The data in the Databricks Feature Store is stored in an open format - Delta Lake tables, so they can be accessed from clients in Python, SQL and more.
Learn more from Clemens in the Spark, Data Science and Machine Learning keynote and see a demo from Sr. Product Manager Kasey Uhlenhuth. They also have an in-depth session where they dive into the details of these announcements.
AutoML with reproducible trial notebooks
Databricks AutoML is a unique glass-box approach to AutoML that empowers data teams without taking away control. It generates a baseline model to quickly validate the feasibility of a machine learning project and guide the project direction.
Many other AutoML solutions designed for the citizen data scientist hit a wall if the auto-generated model doesn't work - it doesn't provide the control needed to tune it.

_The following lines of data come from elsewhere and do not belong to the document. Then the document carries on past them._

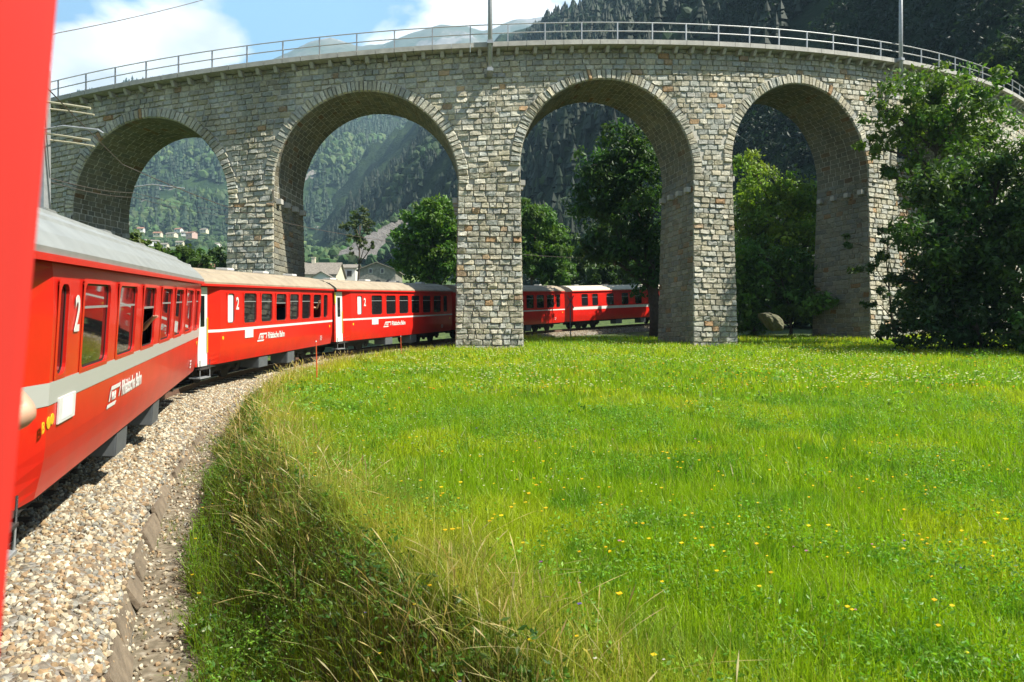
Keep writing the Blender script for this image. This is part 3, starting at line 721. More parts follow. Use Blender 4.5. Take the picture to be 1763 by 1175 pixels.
        if iswin and (q-1 if wc else q) in opens:
            mb = MB(); mb.add([(a+.03, .03, z1-.33), (b-.03, .03, z1-.33), (b-.03, .03, z1-.02), (a+.03, .03, z1-.02)], [(0, 1, 2, 3)]); mb.build('pane', GLASS, w)
            mb = MB(); mb.box(a+.03, b-.03, .015, .04, z1-.36, z1-.33); mb.build('bar', STEEL, w)
        else:
            mb = MB(); mb.add([(x, .026, z) for x, z in inn], [tuple(range(n))]); mb.build('pane', FROST if (isw and roof is ROOFB) else GLASS, w)
            if iswin and (b-a) > .6:
                mb = MB(); mb.box(a+.03, b-.03, .012, .0245, z1-.30, z1-.275); mb.build('bar', STEEL, w)
    # door in the recess
    if recess:
        dr = MB().box(.1, .63, DI-.005, DI+.02, ZS, 2.86).build('door', WHITE, e)
        mb = MB(); mb.box(.24, .46, DI-.015, DI-.0055, 1.75, 2.62); mb.build('door_window', GLASS, dr)
        mb = MB(); mb.tube([(.60, DI-.03, 1.0), (.60, DI-.03, 2.0)], .014, 6); mb.build('handle', YEL, dr)
        for z_ in (.30, .55):
            mb = MB(); mb.box(.08, .68, .03, .36, z_-.02, z_+.01); mb.tube([(.1, .05, z_), (.1, .05, .8)], .012, 5); mb.tube([(.66, .05, z_), (.66, .05, .8)], .012, 5); mb.build('step', STEEL if z_ < .4 else UNDER, e)
        mb = MB(); mb.box(.0, .08, DI-.04, DI-.005, 2.35, 2.85); mb.build('yellow_marker', YEL, e)
    # gangway bellows and coupling
    mb = MB(); mb.box(L+.01, L+.42, .75, 1.91, .95, 3.05); mb.build('gangway', RUBBER, e, bevel=.03)
    mb = MB(); mb.tube([(L, 1.33, .62), (L+.45, 1.33, .62)], .07, 8); mb.cyl((L+.30, 1.33, .62), .2, .05, 0, 14); mb.build('coupling', UNDER, e)
    # underframe, bogies, boxes
    mb = MB(); mb.box(.3, L-.2, .35, WB-.35, .5, .78); mb.box(.3, L-.2, .12, .2, .55, .64); mb.box(.3, L-.2, WB-.2, WB-.12, .55, .64); mb.build('underframe', UNDER, e)
    for c in (2.2, L-2.2):
        bg_ = MB().box(c-1.15, c+1.15, .38, .48, .34, .52).box(c-1.15, c+1.15, WB-.48, WB-.38, .34, .52).box(c-.2, c+.2, .38, WB-.38, .30, .5).build('bogie', UNDER, e, bevel=.02)
        for a in (-.85, .85):
            mb = MB(); 
            for y in (.83, 1.83): mb.cyl((c+a, y, .34), .34, .11, 1, 24); 
            mb.cyl((c+a, 1.33, .34), .06, 1.2, 1, 8); mb.cyl((c+a, .40, .34), .11, .10, 1, 12); mb.build('wheelset', UNDER, bg_)
    for (a, b, z0) in ((L*.36, L*.36+.75, .22), (L*.58, L*.58+.7, .16)):
        mb = MB(); mb.box(a, b, .10, .75, z0, .60); mb.build('equipment_box', GREYP, e, bevel=.02)
    # markings
    if number: place_text(TXT_2, 'class_number', number-.12, 2.22, e, sx=.75)
    if plate:
        pl_ = MB().box(plate[0], plate[1], -.02, -.004, 1.30, 1.56).build('notice_board', WHITE, e)
        mb = MB(); mb.box(plate[0]+.12, plate[1]-.12, -.0235, -.0205, 1.33, 1.54); mb.build('paper', mat('paper', (.85, .86, .86), .6) if 'paper' not in bpy.data.materials else bpy.data.materials['paper'], pl_)
    if lettered:
        mb = MB(); x = logo
        mb.add([(x, -.010, 1.13), (x+.48, -.010, 1.13), (x+.56, -.010, 1.18), (x+.03, -.010, 1.18)], [(0, 1, 2, 3)])
        mb.add([(x+.10, -.010, 1.21), (x+.16, -.010, 1.21), (x+.24, -.010, 1.36), (x+.18, -.010, 1.36)], [(0, 1, 2, 3)])
        mb.add([(x+.17, -.010, 1.345), (x+.75, -.010, 1.345), (x+.79, -.010, 1.40), (x+.22, -.010, 1.40)], [(0, 1, 2, 3)])
        mb.add([(x+.68, -.010, 1.21), (x+.73, -.010, 1.21), (x+.80, -.010, 1.34), (x+.75, -.010, 1.34)], [(0, 1, 2, 3)])
        mb.build('emblem', WHITE, e); place_text(TXT_R, 'emblem_letters', x+.24, 1.215, e)
        place_text(TXT_BAHN, 'lettering', x+.85, 1.20, e, sx=.86)
        place_text(TXT_S, 'data_lettering', L-1.55, .98, e)
        for x in (1.35, L-.35):
            mb = MB(); mb.cyl((x, -.006, 1.38), .055, .006, 1, 14); mb.build('yellow_disc', YEL, e)
    return e, M, L
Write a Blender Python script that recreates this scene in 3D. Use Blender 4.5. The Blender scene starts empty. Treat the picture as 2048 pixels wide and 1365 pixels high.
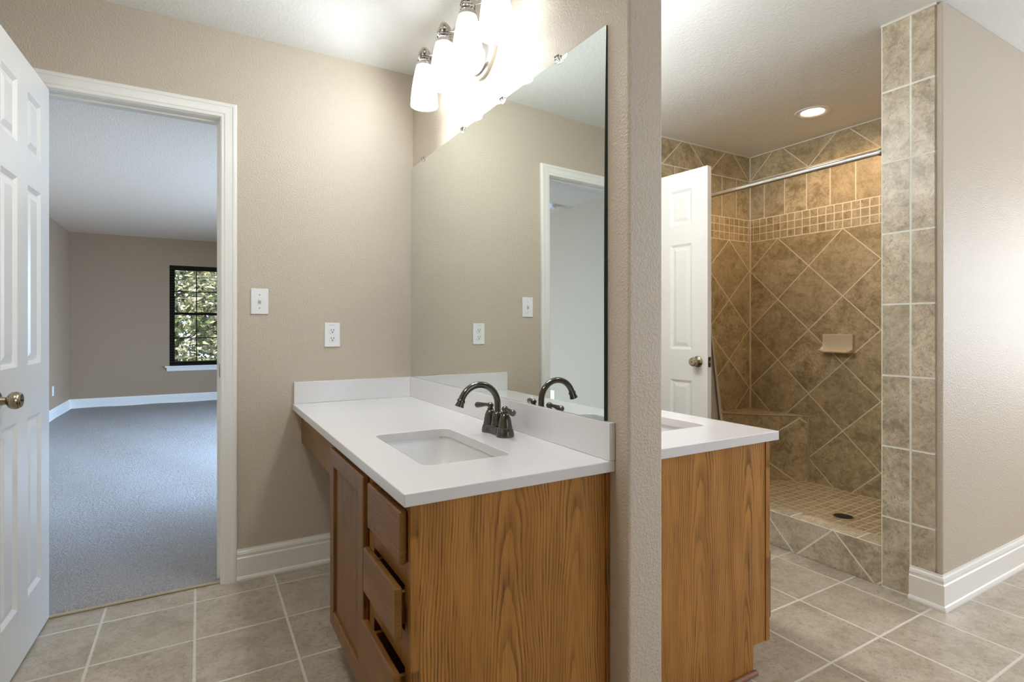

Databricks AutoML augments data scientists and enables them to see exactly what's happening under the hood by providing the source code for each trial run in separate, modifiable Python notebooks. The transparency of this glass box approach means there is no need to spend time reverse engineering an opaque auto-generated model to tune based on your subject matter expertise. It also supports regulatory compliance via the ability to show exactly how a model is trained.
AutoML integrates tightly with MLflow, tracking all the parameters, metrics, artifacts and models associated with every trial run. Get more details in the in-depth session.
Learn more
You may have noticed I actually covered 11 announcements in this post. It was actually only 10, but with a zero-based index. Sorry, there was so much to share!